** GIVEN REQUEST **
Repeat verbatim only the lines from the opening of the material below through the one that contains "C = scene.collection".

** DATA PROVIDED **
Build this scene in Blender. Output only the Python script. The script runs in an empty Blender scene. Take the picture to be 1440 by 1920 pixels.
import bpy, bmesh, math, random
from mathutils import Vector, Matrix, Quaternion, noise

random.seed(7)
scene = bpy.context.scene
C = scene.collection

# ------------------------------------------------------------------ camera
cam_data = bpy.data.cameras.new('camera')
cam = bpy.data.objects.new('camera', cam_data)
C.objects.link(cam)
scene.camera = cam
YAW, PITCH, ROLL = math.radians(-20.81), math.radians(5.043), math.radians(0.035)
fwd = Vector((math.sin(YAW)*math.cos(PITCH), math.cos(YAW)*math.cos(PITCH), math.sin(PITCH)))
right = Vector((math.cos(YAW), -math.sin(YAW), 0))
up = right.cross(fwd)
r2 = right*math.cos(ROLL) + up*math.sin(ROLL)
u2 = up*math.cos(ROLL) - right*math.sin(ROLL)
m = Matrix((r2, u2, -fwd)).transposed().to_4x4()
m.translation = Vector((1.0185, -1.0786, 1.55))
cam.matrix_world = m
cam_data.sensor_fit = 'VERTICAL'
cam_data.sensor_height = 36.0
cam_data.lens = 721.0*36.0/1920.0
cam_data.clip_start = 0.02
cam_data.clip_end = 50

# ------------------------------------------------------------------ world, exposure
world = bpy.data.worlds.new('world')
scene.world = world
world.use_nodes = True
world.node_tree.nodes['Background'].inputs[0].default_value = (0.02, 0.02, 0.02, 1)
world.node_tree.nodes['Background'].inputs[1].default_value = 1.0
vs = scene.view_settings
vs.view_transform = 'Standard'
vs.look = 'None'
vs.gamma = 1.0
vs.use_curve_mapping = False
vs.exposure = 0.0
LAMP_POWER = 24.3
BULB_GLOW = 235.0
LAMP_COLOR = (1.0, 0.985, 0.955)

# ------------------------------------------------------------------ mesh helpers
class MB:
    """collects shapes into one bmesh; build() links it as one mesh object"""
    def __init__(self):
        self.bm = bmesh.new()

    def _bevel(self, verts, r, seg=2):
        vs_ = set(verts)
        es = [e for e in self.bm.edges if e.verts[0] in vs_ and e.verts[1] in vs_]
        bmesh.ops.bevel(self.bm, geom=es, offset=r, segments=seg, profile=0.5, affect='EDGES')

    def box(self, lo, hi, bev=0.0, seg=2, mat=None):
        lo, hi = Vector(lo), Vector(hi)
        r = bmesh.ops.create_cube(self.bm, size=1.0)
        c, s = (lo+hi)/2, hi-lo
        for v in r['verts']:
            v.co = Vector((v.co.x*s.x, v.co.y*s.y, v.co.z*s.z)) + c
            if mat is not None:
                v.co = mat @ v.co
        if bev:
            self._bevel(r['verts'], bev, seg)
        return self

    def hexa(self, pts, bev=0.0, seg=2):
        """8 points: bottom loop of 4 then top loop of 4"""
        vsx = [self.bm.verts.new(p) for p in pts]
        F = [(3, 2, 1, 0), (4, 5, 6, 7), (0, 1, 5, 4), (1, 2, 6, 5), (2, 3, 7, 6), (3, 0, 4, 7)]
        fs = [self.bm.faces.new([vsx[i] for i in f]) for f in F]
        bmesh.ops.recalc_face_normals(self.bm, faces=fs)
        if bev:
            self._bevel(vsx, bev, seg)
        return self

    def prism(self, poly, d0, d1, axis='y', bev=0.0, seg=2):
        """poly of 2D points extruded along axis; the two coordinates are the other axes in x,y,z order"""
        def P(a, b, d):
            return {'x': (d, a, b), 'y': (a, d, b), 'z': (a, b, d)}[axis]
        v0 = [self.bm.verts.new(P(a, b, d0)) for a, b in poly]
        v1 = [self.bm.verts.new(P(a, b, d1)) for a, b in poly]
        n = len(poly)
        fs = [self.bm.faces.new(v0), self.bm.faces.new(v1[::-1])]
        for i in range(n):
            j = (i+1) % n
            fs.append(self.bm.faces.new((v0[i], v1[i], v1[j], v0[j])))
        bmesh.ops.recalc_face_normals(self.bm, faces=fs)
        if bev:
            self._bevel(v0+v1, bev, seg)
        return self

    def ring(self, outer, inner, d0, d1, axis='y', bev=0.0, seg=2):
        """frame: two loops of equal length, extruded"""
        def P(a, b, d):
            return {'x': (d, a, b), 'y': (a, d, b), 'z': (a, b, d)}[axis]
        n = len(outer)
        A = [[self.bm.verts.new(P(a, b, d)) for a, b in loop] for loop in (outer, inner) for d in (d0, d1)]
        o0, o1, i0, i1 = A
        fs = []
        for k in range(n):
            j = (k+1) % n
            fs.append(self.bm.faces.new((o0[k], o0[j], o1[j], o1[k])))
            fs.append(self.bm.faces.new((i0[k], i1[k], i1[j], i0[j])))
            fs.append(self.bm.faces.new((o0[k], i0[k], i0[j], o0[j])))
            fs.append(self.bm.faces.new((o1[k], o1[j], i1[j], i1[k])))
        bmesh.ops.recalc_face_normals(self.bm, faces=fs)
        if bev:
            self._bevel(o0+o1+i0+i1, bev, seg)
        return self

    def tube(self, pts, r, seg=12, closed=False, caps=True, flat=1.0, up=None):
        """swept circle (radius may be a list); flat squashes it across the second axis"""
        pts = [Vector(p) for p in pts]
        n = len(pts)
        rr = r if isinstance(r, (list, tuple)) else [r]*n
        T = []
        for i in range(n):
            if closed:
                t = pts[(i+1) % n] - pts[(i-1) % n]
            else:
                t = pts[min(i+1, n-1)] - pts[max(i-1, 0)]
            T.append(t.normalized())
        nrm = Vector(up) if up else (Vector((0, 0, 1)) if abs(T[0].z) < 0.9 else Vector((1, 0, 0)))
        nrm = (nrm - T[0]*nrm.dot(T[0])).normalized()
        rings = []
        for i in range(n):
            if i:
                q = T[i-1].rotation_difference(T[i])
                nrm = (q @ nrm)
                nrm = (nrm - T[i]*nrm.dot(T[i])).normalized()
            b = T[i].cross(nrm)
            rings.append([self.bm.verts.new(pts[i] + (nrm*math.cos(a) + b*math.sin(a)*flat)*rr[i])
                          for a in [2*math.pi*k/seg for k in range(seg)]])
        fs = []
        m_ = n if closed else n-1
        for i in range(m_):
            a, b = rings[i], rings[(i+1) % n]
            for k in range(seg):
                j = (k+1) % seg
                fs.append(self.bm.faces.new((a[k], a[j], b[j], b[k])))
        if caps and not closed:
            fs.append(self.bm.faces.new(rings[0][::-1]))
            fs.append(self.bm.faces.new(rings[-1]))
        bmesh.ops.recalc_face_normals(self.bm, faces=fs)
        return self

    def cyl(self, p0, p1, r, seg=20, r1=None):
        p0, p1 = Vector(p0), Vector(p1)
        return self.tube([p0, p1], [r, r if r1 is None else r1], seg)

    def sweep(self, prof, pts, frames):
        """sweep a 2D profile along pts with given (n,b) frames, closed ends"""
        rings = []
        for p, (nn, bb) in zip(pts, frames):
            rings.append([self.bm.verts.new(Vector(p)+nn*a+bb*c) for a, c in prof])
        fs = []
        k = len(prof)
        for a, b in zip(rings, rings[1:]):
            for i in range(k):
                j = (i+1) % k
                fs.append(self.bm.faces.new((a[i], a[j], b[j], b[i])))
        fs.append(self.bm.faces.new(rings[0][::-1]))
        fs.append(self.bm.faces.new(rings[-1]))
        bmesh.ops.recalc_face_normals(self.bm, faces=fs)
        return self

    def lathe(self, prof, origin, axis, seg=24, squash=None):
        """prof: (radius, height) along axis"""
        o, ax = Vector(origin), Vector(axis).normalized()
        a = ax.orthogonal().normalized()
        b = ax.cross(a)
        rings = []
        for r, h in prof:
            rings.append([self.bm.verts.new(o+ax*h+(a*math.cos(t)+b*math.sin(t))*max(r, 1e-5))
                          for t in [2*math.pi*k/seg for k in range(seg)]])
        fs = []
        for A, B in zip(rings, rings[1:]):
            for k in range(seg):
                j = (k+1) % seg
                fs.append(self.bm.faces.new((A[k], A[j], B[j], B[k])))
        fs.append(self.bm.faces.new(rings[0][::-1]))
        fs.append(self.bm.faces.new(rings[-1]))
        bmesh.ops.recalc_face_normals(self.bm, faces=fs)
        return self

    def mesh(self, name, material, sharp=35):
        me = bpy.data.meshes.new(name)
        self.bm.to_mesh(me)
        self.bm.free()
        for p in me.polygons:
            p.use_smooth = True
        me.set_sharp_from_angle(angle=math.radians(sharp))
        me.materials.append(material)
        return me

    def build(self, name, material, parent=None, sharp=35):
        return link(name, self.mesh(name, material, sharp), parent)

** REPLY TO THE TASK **
Build this scene in Blender. Output only the Python script. The script runs in an empty Blender scene. Take the picture to be 1440 by 1920 pixels.
import bpy, bmesh, math, random
from mathutils import Vector, Matrix, Quaternion, noise

random.seed(7)
scene = bpy.context.scene
C = scene.collection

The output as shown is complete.